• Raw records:
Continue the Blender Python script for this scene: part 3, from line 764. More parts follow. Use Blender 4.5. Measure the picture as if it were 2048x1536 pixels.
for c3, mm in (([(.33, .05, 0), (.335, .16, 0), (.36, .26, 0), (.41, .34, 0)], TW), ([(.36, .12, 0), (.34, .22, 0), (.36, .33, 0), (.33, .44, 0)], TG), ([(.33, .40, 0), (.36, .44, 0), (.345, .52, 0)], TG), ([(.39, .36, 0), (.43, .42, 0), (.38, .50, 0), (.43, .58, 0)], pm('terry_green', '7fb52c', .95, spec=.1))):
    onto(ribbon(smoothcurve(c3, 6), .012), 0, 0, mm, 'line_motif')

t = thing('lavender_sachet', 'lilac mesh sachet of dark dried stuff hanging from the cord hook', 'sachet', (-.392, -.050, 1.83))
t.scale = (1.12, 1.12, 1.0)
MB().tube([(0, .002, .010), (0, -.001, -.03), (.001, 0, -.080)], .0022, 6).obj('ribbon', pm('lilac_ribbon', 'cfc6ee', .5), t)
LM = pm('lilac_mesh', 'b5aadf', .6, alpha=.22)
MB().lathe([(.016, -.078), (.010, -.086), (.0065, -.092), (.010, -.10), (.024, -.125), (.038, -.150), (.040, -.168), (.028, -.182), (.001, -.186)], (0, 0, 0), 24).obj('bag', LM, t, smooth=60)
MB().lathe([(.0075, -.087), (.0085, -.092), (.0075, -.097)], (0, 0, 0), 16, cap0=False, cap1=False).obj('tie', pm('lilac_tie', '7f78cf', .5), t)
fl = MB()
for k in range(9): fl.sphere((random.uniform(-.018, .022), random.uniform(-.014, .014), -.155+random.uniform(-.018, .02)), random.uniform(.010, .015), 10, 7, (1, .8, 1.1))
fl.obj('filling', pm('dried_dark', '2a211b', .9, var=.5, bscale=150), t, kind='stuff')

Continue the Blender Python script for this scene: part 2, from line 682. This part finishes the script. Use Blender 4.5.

• SHORT PROBLEM:
What you return should be the lines from the start of the data through the line with "onto(ribbon(smoothcurve(c3, 6), .012), 0, 0, mm, 'line_motif')", quoted exactly and nothing more.

• RIGHT ANSWER:
Continue the Blender Python script for this scene: part 3, from line 764. More parts follow. Use Blender 4.5. Measure the picture as if it were 2048x1536 pixels.
for c3, mm in (([(.33, .05, 0), (.335, .16, 0), (.36, .26, 0), (.41, .34, 0)], TW), ([(.36, .12, 0), (.34, .22, 0), (.36, .33, 0), (.33, .44, 0)], TG), ([(.33, .40, 0), (.36, .44, 0), (.345, .52, 0)], TG), ([(.39, .36, 0), (.43, .42, 0), (.38, .50, 0), (.43, .58, 0)], pm('terry_green', '7fb52c', .95, spec=.1))):
    onto(ribbon(smoothcurve(c3, 6), .012), 0, 0, mm, 'line_motif')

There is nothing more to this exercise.